_Material to process_
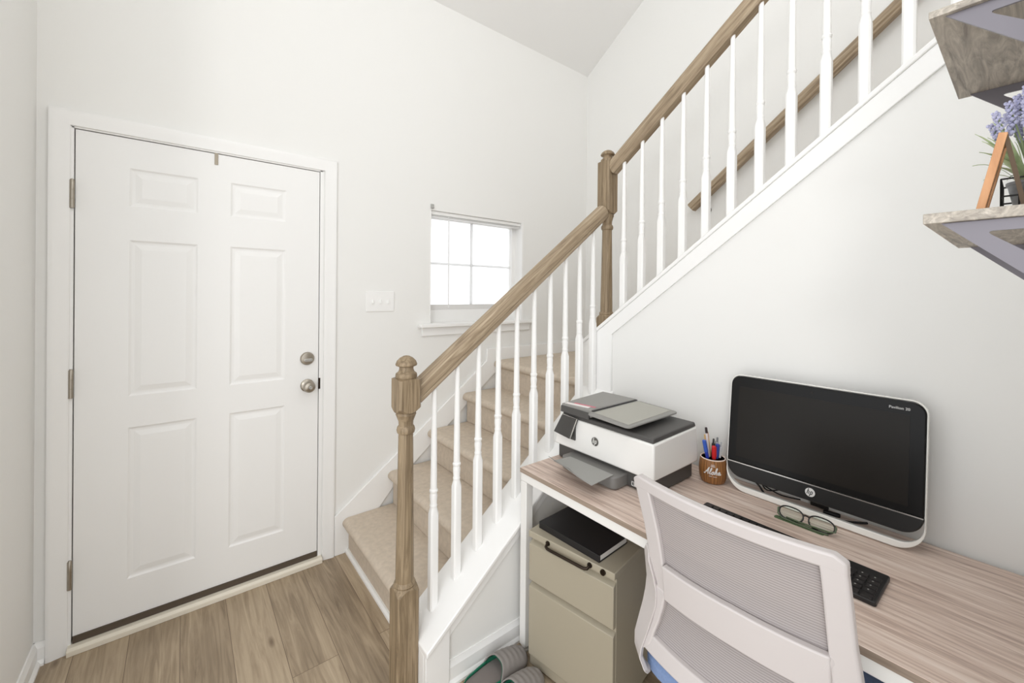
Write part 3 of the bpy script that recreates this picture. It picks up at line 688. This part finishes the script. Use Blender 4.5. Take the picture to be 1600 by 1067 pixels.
# white loop that runs round the outline and carries the weight
def loop_path(off=0.0, n=8):
    out = []; r = .065; z0 = ZD+.001-off
    P = rrect(Y0-.004-off, Y1+.004+off, z0, zt+.005+off, [.036, .036, r, r], 10)
    return P
def ring_prism(outer, inner, x0, x1):
    n = len(outer); vs = [(x0, a, b) for a, b in outer]+[(x0, a, b) for a, b in inner]+[(x1, a, b) for a, b in outer]+[(x1, a, b) for a, b in inner]; fs = []
    for i in range(n):
        j = (i+1) % n
        fs += [(i, j, n+j, n+i), (2*n+i, 2*n+j, 3*n+j, 3*n+i), (i, j, 2*n+j, 2*n+i), (n+i, n+j, 3*n+j, 3*n+i)]
    return MB().add(vs, fs)
outer = rrect(Y0-.004, Y1+.004, ZD+.0005, zt+.004, [.036, .036, .070, .070], 10)
inner = rrect(Y0-.0005, Y1+.0005, ZD+.020, zt+.0005, [.034, .034, .055, .055], 10)
mb = ring_prism(outer, inner, X0-.004, X0+.014)
O = Vector((1.583, .44, ZD+.0005)); mb.xf(Matrix.Translation(O) @ Matrix.Rotation(TL_*.95, 4, 'Y') @ Matrix.Translation(-O))
lp = PC('base_loop', mb, M_loop, bevel=.002)
lp.location.z += .0016
nrm = (-math.cos(TL_), 0, math.sin(TL_)); vz = (math.sin(TL_), 0, math.cos(TL_))
def onface(y, z, d=.0088):
    v = lean(MB().add([(X0-d, y, z)], [])).v[0]; return v
logo(pc, onface(.440, .816), (0, -1, 0), vz, nrm, .0135, M_logo_white, M_black_satin)
p0 = Vector(onface(.236, 1.128, .0066))-pc.location
R = Matrix((( 0, vz[0], nrm[0], p0.x), (-1, vz[1], nrm[1], p0.y), (0, vz[2], nrm[2], p0.z), (0, 0, 0, 1)))
text('model_lettering', 'Pavilion 20', .0105, M_logo_white, pc, R)
# tangled black cords under the screen
rnd = random.Random(3)
def wob(pts, n=40, r=.004):
    # catmull-rom through pts
    P = [Vector(p) for p in pts]; P = [P[0]]+P+[P[-1]]; out = []
    for i in range(1, len(P)-2):
        for k in range(10):
            t = k/10; a, b, c, d = P[i-1], P[i], P[i+1], P[i+2]
            out.append(.5*((2*b)+(c-a)*t+(2*a-5*b+4*c-d)*t*t+(3*b-a-3*c+d)*t**3))
    out.append(P[-2]); return out
z = ZD
tag(build('power_cord', MB().tube(wob([(1.672, .64, z+.02), (1.635, .61, z+.022), (1.610, .575, z+.006), (1.622, .535, z+.006), (1.606, .49, z+.004), (1.622, .44, z+.005), (1.608, .395, z+.004), (1.642, .345, z+.004), (1.672, .315, z+.004)]), .0034, 8), M_black), 'thick black power cord winding on the desk behind the glasses', 'cord')
tag(build('usb_cable', MB().tube(wob([(1.668, .56, z+.016), (1.640, .585, z+.014), (1.634, .60, z+.032), (1.628, .585, z+.030), (1.640, .55, z+.014), (1.642, .52, z+.014), (1.660, .49, z+.012)]), .0022, 8), M_black), 'thin black cable curled up under the left half of the screen', 'cable')
ad = MB().prism(rrect(-.008, .008, -.022, .022, .005), 'z', 0, .010)
ad.xf(Matrix.Translation((1.630, .395, z+.0085)) @ Matrix.Rotation(.2, 4, 'Z'))
tag(build('usb_plug', ad, M_black_satin, bevel=.002), 'small black plug lying on the cords under the screen', 'plug')

# ================================================================ KEYBOARD
KBA = math.atan2(1.389-1.375, .678-.218)
kb = thing('keyboard', 'slim black keyboard lying on the desk behind the office chair', 'keyboard', (1.310, .448, ZD), -KBA*.3)
build('case', MB().prism(rrect(-.070, .078, -.232, .232, .006), 'z', .001, .012), M_black, kb, bevel=.002)
kx = [(-.058, [1.25, 1, 1.25, 6.0, 1.25, 1, 1.25]), (-.036, [2.2]+[1]*10+[2.0]), (-.014, [1.8]+[1]*11+[1.6]), (.008, [1.5]+[1]*12+[1.3]), (.030, [1]*13+[2]), (.054, [1.05]*15)]
key0 = {}
def addkey(x, y, w, l):
    kk = (round(w, 4), round(l, 4))
    if kk not in key0:
        mb = MB().loft([[(-l, -w, 0), (l, -w, 0), (l, w, 0), (-l, w, 0)], [(-l+.001, -w+.001, .004), (l-.001, -w+.001, .004), (l-.001, w-.001, .004), (-l+.001, w-.001, .004)]])
        o = build('key', mb, M_key, kb, smooth=False); key0[kk] = o
    else:
        o = key0[kk].copy(); COL.objects.link(o); o.parent = kb
    o.location = (x, y, .0118)
for (x, ws) in kx:
    tot = sum(ws); y = .222; sc = (.222-(-.110))/tot
    for w_ in ws:
        L_ = w_*sc; addkey(x, y-L_/2, round(L_/2-.0015, 4), .0085); y -= L_
for x in (-.058, -.036, -.014, .008, .030):
    for j in range(4): addkey(x, -.140-.0245*j, .0105, .0085)
leg = MB()
for x in (-.036, -.014, .008, .030):
    for j in range(4):
        yy = -.140-.0245*j
        leg.add([(x+.001, yy+.004, .0161), (x+.005, yy+.004, .0161), (x+.005, yy+.001, .0161), (x+.001, yy+.001, .0161)], [(0, 1, 2, 3)])
build('key_legends', leg, mat('legend_grey', srgb(170, 168, 164), .6), kb, smooth=False)

# ================================================================ GLASSES
gl = thing('eyeglasses', 'dark-framed eyeglasses with green temples lying on the desk before the screen', 'eyeglasses', (1.512, .43, ZD))
def lens_pts(cy0, n=28):
    return [(-.004+.008*math.sin(2*math.pi*k/n), cy0+.0325*math.copysign(abs(math.cos(2*math.pi*k/n))**.75, math.cos(2*math.pi*k/n)), .0215+.0175*math.copysign(abs(math.sin(2*math.pi*k/n))**.85, math.sin(2*math.pi*k/n))) for k in range(n)]
for cy0 in (.0395, -.0395):
    rim = build('rim', MB().tube(lens_pts(cy0), .0021, 8, closed=True), M_black_satin, gl)
    P = lens_pts(cy0); build('lens', MB().add(P, [list(range(len(P)))]), M_lens, rim, smooth=False, solid=.001)
build('bridge', MB().tube([(.002, .007, .026), (-.002, .004, .030), (-.003, 0, .031), (-.002, -.004, .030), (.002, -.007, .026)], .002, 8), M_black_satin, gl)
M_temple = mat('temple_green', srgb(78, 92, 66), .4)
build('temple', MB().tube([(.003, .071, .028), (-.004, .076, .027), (-.014, .073, .014), (-.020, .060, .006), (-.024, -.020, .0045), (-.016, -.060, .004)], .0025, 8), M_temple, gl)
build('temple', MB().tube([(.003, -.071, .028), (-.004, -.076, .027), (-.010, -.075, .016), (-.012, -.060, .011), (-.018, .010, .011), (-.012, .050, .009)], .0025, 8), M_temple, gl)
for s in (1, -1): build('nose_pad', MB().lathe([(.001, -.003), (.003, -.001), (.003, .001), (.001, .003)], (-.006, s*.009, .018), 10), M_lens, gl)
tag(build('lens_cloth', MB().prism(rrect(1.486, 1.506, .380, .512, .006), 'z', ZD+.0003, ZD+.0022), mat('green_cloth', srgb(84, 104, 72), .8), bevel=.0005), 'thin dark green strip lying on the desk under the eyeglasses', 'cloth')

# ================================================================ PEN CUP
cup = thing('pen_cup', 'barrel-shaped brown wooden pen cup with white lettering beside the computer', 'cup', (1.592, .757, ZD))
build('body', MB().lathe([(.036, .0005), (.042, .004), (.047, .020), (.049, .045), (.0485, .062), (.046, .080), (.044, .090), (.0405, .090), (.0405, .078), (.041, .03), (.036, .008), (.001, .008)], (0, 0, 0), 36), M_cup, cup)
build('rim', MB().lathe([(.0442, .0895), (.0445, .0915), (.042, .093), (.0402, .0915), (.0402, .0895)], (0, 0, 0), 36), mat('rim_pale', srgb(232, 214, 200), .6), cup)
# painted lettering wrapped on the cup, facing the room
A0 = math.atan2(-.757, -1.592)
def cup_r(zz):
    P = [(.036, 0), (.042, .004), (.047, .020), (.049, .045), (.0485, .062), (.046, .080), (.044, .090)]
    for (a, b), (c, d) in zip(P[:-1], P[1:]):
        if b <= zz <= d: return a+(c-a)*(zz-b)/(d-b)
    return .045
def cup_pt(u, v): # u: metres to the viewer's right, v: height
    r = cup_r(v)+.0009; a = A0+u/.048; return (r*math.cos(a), r*math.sin(a), v)
def script(strokes, s, ox, oz, rad):
    mb = MB()
    for st_ in strokes:
        pts = wob([(x, y, 0) for x, y in st_])
        mb.tube([cup_pt(ox+(p.x+p.y*.25)*s, oz+p.y*s) for p in pts], rad, 6)
    return mb
ALOHA = [[(-.05, .05), (.15, .0), (.35, .45), (.62, 1.25), (.66, 1.2), (.66, .5), (.74, 0)], [(.22, .45), (.45, .5), (.74, .5)],
         [(.95, .25), (1.12, .7), (1.16, 1.15), (1.05, 1.2), (1.0, .8), (1.0, .2), (1.1, 0), (1.25, .1)],
         [(1.62, .5), (1.45, .45), (1.36, .2), (1.48, 0), (1.66, .08), (1.72, .32), (1.62, .5), (1.78, .5)],
         [(1.90, .1), (2.08, .7), (2.14, 1.2), (2.03, 1.25), (1.97, .8), (1.95, 0)], [(1.96, .3), (2.12, .52), (2.24, .45), (2.24, .1), (2.36, 0)],
         [(2.80, .48), (2.62, .5), (2.50, .25), (2.58, .02), (2.74, .1), (2.82, .48), (2.80, .1), (2.95, 0), (3.08, .15)]]
build('lettering', script(ALOHA, .0185, -.0300, .042, .0017), M_logo_white, cup)
for (u0, u1, v0) in ((-.013, -.002, .034), (.001, .014, .0335)): build('underline', MB().tube([cup_pt(u0+(u1-u0)*t/6, v0) for t in range(7)], .0007, 5), M_logo_white, cup)
mk = MB()
for u in (-.006, -.002, .002, .006): mk.tube([cup_pt(u, .070), cup_pt(u+(.001 if u < 0 else -.001), .078)], .0007, 5)
mk.tube([cup_pt(-.008+.016*t/6, .070) for t in range(7)], .0006, 5)
build('ornament', mk, M_logo_white, cup)

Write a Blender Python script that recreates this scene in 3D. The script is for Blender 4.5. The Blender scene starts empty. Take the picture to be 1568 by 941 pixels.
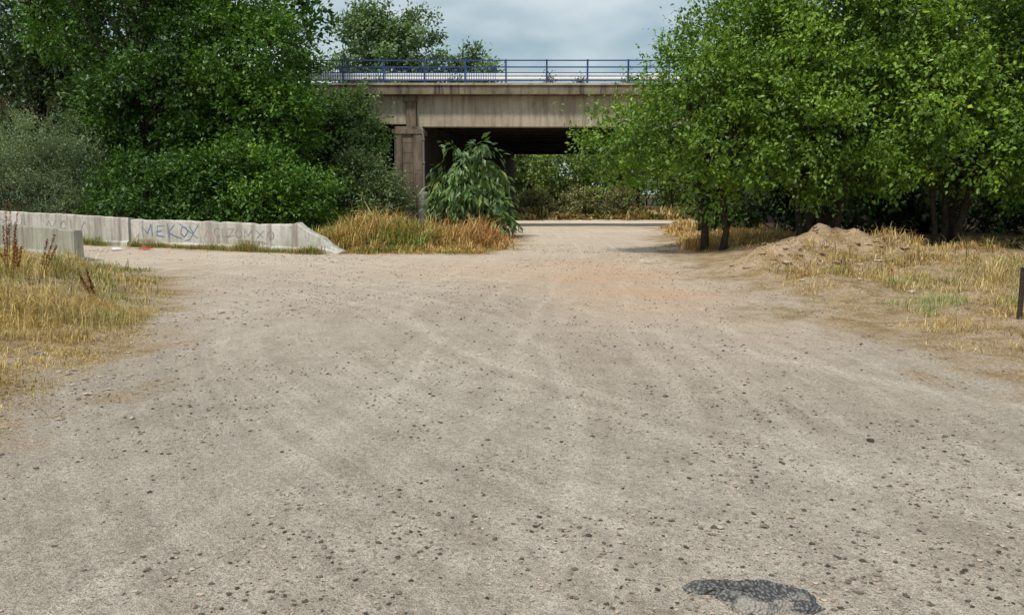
import bpy, math, random
import numpy as np
from mathutils import Vector
rng=np.random.default_rng(7); random.seed(7)
scene=bpy.context.scene
scene.view_settings.view_transform='Standard'
scene.view_settings.look='None'
scene.view_settings.exposure=0
COL=scene.collection

# ---------------------------------------------------------------- helpers
def link(ob,parent=None):
    COL.objects.link(ob)
    if parent: ob.parent=parent
    return ob
def empty(name):
    e=bpy.data.objects.new(name,None); e.empty_display_size=.3
    return link(e)
def mesh_quads(name,V,Q,col=None,mat=None,parent=None,smooth=False):
    V=np.asarray(V,dtype=np.float32); Q=np.asarray(Q,dtype=np.int32)
    me=bpy.data.meshes.new(name)
    me.vertices.add(len(V)); me.vertices.foreach_set('co',V.ravel())
    me.loops.add(Q.size); me.loops.foreach_set('vertex_index',Q.ravel())
    me.polygons.add(len(Q))
    me.polygons.foreach_set('loop_start',np.arange(0,Q.size,Q.shape[1],dtype=np.int32))
    me.update(calc_edges=True)
    if col is not None:
        c=np.ones((len(V),4),dtype=np.float32); c[:,:3]=col
        a=me.color_attributes.new('Col','FLOAT_COLOR','POINT')
        a.data.foreach_set('color',c.ravel())
    me.polygons.foreach_set('use_smooth',np.full(len(Q),smooth,dtype=bool))
    if mat: me.materials.append(mat)
    return link(bpy.data.objects.new(name,me),parent)
class Builder:
    def __init__(s): s.v=[]; s.f=[]
    def add(s,vs,fs):
        o=len(s.v); s.v+= [tuple(v) for v in vs]; s.f+=[[i+o for i in f] for f in fs]
    def box(s,x0,x1,y0,y1,z0,z1):
        s.add([(x0,y0,z0),(x1,y0,z0),(x1,y1,z0),(x0,y1,z0),(x0,y0,z1),(x1,y0,z1),(x1,y1,z1),(x0,y1,z1)],
              [(0,3,2,1),(4,5,6,7),(0,1,5,4),(1,2,6,5),(2,3,7,6),(3,0,4,7)])
    def prism(s,base,z0,z1):
        n=len(base)
        s.add([(x,y,z0) for x,y in base]+[(x,y,z1) for x,y in base],
              [list(range(n))[::-1],list(range(n,2*n))]+[(i,(i+1)%n,(i+1)%n+n,i+n) for i in range(n)])
    def tube(s,pts,rads,k=6):
        pts=[Vector(p) for p in pts]; vs=[];fs=[]
        for i,p in enumerate(pts):
            d=(pts[min(i+1,len(pts)-1)]-pts[max(i-1,0)]).normalized()
            a=d.cross(Vector((0.13,1,.21))).normalized(); b=d.cross(a)
            for j in range(k):
                t=2*math.pi*j/k
                vs.append(p+(a*math.cos(t)+b*math.sin(t))*rads[i])
        for i in range(len(pts)-1):
            for j in range(k):
                fs.append((i*k+j,i*k+(j+1)%k,(i+1)*k+(j+1)%k,(i+1)*k+j))
        fs.append(list(range(k))[::-1]); fs.append([(len(pts)-1)*k+j for j in range(k)])
        s.add(vs,fs)
    def make(s,name,mat,parent=None,smooth=False,bevel=0):
        me=bpy.data.meshes.new(name); me.from_pydata(s.v,[],s.f); me.update()
        if mat: me.materials.append(mat)
        if smooth:
            for p in me.polygons: p.use_smooth=True
        ob=link(bpy.data.objects.new(name,me),parent)
        if bevel:
            m=ob.modifiers.new('b','BEVEL'); m.width=bevel; m.segments=2; m.limit_method='ANGLE'
        return ob
_grids={}
def vnoise(x,y,scale=1.0,seed=0):
    if seed not in _grids: _grids[seed]=np.random.default_rng(100+seed).random((256,256))
    g=_grids[seed]; x=np.asarray(x,float)*scale+57.3; y=np.asarray(y,float)*scale+91.7
    xi=np.floor(x).astype(int); yi=np.floor(y).astype(int); fx=x-xi; fy=y-yi
    fx=fx*fx*(3-2*fx); fy=fy*fy*(3-2*fy)
    a=g[xi%256,yi%256]; b=g[(xi+1)%256,yi%256]; c=g[xi%256,(yi+1)%256]; d=g[(xi+1)%256,(yi+1)%256]
    return (a*(1-fx)+b*fx)*(1-fy)+(c*(1-fx)+d*fx)*fy
def sst(a,b,x):
    t=np.clip((x-a)/(b-a),0,1); return t*t*(3-2*t)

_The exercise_
Among the entries above, how many lines hold the string "Take"? Respond with nothing but the number.

_The answer_
2